Bugün, çanak yalama karşılığında ve de necis kanlarının gereği olarak Atatürk'e saldıran BİTLERE ve arkalarındaki İTLERE bazı hatırlatmalarda bulunacağım!
Türk ve tarih düşmanı bir takım soy özürlülerin iddia ettiklerinin aksine Mehmet Âkif Ersoy aşağıda ki okumuş olduğunuz şiirini Atatürk’e karşı değil, bizzat Said Nursi'ye karşı yazmıştır.
Niçin Kitab-ı İlahî'yi pâyımal ettin?
Niçin Şeriat'ı murdar elinle kirlettin?
Çıkıp tepinmeye yok muydu başka bir saha?
Nedir bu salladığın çifte Kitabullah'a?
Herif! Şu millet-i masume'den ne istedin?

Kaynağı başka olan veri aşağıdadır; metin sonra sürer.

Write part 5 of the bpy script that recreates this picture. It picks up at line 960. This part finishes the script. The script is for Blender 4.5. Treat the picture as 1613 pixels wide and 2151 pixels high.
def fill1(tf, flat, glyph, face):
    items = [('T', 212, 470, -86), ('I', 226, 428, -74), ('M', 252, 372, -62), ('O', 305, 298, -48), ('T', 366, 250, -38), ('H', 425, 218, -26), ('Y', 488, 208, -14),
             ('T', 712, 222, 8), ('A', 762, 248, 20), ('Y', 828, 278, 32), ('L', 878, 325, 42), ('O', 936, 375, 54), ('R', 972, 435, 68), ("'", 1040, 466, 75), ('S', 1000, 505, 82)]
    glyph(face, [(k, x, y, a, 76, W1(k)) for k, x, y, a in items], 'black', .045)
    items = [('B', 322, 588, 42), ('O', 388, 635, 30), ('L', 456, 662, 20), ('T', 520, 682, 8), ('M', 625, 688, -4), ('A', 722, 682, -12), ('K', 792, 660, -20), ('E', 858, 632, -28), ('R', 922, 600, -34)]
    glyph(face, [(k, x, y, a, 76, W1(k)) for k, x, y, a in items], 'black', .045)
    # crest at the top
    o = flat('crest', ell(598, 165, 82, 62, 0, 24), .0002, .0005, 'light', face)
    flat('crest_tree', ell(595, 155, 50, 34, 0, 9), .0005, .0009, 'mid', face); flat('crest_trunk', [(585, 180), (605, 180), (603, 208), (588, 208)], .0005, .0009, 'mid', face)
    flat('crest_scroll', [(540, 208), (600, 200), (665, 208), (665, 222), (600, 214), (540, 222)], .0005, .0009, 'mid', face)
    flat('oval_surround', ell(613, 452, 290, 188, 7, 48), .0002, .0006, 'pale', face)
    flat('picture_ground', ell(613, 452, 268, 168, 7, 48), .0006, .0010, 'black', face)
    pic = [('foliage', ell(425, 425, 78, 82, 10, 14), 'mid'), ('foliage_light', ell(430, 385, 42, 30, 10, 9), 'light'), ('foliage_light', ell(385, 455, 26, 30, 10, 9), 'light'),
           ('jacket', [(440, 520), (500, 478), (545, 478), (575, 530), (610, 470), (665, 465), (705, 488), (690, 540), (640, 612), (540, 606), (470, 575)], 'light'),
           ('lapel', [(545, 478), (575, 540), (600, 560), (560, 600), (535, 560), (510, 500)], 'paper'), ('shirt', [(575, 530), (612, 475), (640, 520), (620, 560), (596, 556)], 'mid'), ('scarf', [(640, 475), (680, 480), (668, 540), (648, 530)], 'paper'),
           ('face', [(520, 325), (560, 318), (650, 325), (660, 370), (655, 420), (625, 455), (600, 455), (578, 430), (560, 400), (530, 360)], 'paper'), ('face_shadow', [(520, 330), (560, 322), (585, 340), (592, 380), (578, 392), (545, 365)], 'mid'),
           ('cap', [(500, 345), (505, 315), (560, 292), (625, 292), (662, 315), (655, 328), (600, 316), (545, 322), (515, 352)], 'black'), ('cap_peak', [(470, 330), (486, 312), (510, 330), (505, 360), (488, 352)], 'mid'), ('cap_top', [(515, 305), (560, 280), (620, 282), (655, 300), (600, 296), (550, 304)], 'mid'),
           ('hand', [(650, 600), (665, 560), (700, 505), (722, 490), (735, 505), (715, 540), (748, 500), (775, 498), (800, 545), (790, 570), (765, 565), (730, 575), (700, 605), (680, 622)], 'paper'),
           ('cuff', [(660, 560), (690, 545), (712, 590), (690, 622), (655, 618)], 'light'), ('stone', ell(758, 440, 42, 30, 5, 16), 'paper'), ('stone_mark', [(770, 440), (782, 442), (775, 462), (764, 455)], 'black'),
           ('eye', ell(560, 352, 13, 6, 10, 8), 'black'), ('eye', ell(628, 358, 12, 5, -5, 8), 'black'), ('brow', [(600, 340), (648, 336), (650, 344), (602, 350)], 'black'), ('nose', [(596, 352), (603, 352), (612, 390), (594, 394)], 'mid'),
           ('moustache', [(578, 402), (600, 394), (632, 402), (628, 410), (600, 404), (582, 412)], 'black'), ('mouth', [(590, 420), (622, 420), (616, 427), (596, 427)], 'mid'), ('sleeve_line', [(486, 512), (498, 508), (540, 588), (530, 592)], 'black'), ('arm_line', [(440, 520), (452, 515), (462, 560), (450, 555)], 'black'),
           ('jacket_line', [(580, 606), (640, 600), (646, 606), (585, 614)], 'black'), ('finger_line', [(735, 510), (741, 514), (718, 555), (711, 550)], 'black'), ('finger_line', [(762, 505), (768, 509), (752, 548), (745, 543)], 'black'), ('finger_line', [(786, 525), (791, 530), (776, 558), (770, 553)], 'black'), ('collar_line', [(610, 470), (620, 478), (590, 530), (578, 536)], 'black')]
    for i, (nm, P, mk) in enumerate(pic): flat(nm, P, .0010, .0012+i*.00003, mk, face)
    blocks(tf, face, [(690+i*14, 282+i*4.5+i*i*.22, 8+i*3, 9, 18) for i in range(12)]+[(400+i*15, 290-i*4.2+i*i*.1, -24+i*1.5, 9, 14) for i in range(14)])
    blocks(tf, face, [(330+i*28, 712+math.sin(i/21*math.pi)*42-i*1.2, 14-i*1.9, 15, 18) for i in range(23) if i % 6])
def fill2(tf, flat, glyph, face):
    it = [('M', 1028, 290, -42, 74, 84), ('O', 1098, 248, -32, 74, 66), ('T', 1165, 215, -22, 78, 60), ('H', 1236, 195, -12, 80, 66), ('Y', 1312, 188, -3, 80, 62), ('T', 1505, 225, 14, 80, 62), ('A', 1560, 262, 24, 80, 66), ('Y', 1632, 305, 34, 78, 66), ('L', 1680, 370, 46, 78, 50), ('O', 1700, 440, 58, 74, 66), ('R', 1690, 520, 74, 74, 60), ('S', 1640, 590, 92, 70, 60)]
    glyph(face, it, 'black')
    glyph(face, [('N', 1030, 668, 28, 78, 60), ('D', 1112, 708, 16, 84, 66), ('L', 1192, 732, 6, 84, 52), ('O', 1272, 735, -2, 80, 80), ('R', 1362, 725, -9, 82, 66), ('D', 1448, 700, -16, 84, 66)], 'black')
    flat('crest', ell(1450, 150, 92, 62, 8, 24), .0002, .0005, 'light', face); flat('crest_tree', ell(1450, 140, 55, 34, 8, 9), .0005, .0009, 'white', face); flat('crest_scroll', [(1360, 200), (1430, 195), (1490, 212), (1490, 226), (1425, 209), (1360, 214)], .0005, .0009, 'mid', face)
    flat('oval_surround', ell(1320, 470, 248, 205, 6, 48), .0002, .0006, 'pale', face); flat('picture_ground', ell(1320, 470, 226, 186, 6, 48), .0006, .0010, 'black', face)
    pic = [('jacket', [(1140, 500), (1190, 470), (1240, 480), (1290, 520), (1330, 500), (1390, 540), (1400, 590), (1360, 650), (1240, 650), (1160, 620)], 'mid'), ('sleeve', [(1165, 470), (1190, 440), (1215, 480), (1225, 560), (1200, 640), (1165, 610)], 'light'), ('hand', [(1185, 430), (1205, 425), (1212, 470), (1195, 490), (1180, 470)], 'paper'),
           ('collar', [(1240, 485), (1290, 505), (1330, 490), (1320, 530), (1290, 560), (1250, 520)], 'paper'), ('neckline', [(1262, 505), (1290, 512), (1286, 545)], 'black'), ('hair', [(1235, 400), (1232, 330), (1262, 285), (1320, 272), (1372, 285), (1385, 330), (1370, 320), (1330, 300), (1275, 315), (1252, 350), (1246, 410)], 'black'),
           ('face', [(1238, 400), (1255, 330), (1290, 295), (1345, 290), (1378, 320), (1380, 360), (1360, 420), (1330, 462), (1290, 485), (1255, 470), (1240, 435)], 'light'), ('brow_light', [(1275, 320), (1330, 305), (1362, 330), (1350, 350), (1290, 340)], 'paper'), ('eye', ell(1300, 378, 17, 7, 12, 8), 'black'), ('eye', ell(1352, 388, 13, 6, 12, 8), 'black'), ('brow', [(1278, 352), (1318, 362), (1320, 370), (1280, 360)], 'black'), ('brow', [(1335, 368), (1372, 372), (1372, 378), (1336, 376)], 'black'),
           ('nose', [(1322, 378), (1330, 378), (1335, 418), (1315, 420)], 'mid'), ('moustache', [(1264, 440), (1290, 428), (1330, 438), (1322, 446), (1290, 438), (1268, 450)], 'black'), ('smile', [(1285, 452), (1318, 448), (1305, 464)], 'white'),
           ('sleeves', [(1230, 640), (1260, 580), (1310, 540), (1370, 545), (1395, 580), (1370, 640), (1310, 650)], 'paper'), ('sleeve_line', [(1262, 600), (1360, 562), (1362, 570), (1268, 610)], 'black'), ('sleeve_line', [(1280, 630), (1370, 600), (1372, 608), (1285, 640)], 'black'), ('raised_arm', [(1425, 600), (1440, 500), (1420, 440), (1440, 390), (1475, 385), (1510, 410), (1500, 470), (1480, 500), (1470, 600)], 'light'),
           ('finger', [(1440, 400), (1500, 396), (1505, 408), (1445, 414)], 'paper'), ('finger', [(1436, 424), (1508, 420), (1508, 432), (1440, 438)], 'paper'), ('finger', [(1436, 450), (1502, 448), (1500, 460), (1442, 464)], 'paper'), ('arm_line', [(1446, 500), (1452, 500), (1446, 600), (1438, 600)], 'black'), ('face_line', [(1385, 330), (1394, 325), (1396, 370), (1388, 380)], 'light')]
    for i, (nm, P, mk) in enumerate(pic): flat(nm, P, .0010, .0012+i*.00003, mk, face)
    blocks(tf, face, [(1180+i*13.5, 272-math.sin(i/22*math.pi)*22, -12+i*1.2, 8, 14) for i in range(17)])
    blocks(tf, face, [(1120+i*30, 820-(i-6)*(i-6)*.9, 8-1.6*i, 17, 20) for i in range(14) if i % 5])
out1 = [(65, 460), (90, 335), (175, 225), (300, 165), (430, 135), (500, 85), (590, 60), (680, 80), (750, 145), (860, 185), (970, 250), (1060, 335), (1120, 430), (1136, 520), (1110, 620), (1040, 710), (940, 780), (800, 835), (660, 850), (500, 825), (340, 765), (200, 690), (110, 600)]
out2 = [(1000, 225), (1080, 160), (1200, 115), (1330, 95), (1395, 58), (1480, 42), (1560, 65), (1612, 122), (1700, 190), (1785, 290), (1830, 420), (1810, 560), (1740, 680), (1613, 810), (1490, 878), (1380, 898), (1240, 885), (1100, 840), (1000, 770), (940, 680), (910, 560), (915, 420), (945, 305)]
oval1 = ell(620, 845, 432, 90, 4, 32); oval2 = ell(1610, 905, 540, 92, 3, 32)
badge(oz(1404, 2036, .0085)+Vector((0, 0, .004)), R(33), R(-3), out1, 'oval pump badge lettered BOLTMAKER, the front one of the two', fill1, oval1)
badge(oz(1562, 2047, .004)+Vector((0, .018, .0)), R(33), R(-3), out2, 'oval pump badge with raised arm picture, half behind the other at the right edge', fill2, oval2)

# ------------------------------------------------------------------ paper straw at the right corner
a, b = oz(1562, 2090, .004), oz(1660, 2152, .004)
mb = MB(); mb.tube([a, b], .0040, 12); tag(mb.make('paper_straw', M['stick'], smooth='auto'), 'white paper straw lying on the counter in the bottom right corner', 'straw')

Ki doğru yol diye tuttun dalâleti gösterdin!
Halbuki M. Âkif Ersoy Mısır'dan döndüğünde Atatürk'e karşı olan muhabbetini aşağıdaki şu sözleriyle anlatmıştır;
“Mısır’da on bir yıl kaldım. Fakat on bir saat daha kalsaydım çıldırırdım. Sana halisane bir fikrimi söyleyeyim mi: İnsanlık da Türkiye’de, milliyetçilik de Türkiye’de, Müslümanlık da Türkiye’de, hürriyetçilik de Türkiye’de… Allah benim ömrümden alıp Mustafa Kemal’e versin!”
ALIN SİZE BİR SAHTEKÂRLIK DAHA;
Hilafetin kaldırılmasını ilk defa Atatürk değil,
TBMM'de Mebus olan Saffet isminde bir ŞEYH EFENDİ teklif etmiştir.
MEHMET ÂKİF VE ATATÜRK.
Mehmet Âkif, zamanın Giresun Mebusu Tarık Us'a der ki;
''Âkif, yeminle konuşmaz lâkin şu an yeminle söylüyorum ki, Atatürk olmasaydı İstiklâl Savaşı kazanılamazdı''
BU DA İTLERE- BİTLERE SON KÜPE OLSUN!
Cemal Kutay M. Âkif Ersoy'a;
İstiklâl Marşında, "Doğacaktır sana vadettiği günler Hakk'ın /
Kim bilir belki yarın, belki yarından da yakın." diye çok kesin bir iddiada bulunuyorsun. Sen, İstiklâl Zâferine bu kadar kesin bir şekilde nasıl inandın ki? diye sorar.
M. Âkif Ersoy'un cevabı ise;
"Başımızdaki Mustafa Kemâl isimli adamı kim görse İstiklâl Savaşının zaferle biteceğine inanırdı." şeklinde olur. Her ikisinin ve de bütün şehitlerimizin ruhları şâd olsun.
BURADAN ÇIKAN SONUÇ;
Ekran ve kürsülerden, gazete ve dergi köşelerinden, Türk milletinin tarihine, başta M. Kemâl Atatürk olmak üzere Türk'ün tarihi kahramanlarına ve O'nun kurduğu Cumhuriyete, milli ve mânevi değerlerine, inancına, hadis ve sünnetlere, manevi zatlara karşı bitmez tükenmez bir kinle saldırıp salya akıtan sözde tarihçi, ilahiyatçı ve yazar- çizer takımının ekserisi Türk milletine mensubiyet şuuru taşımayan ahlâksız ve vatansızlardır.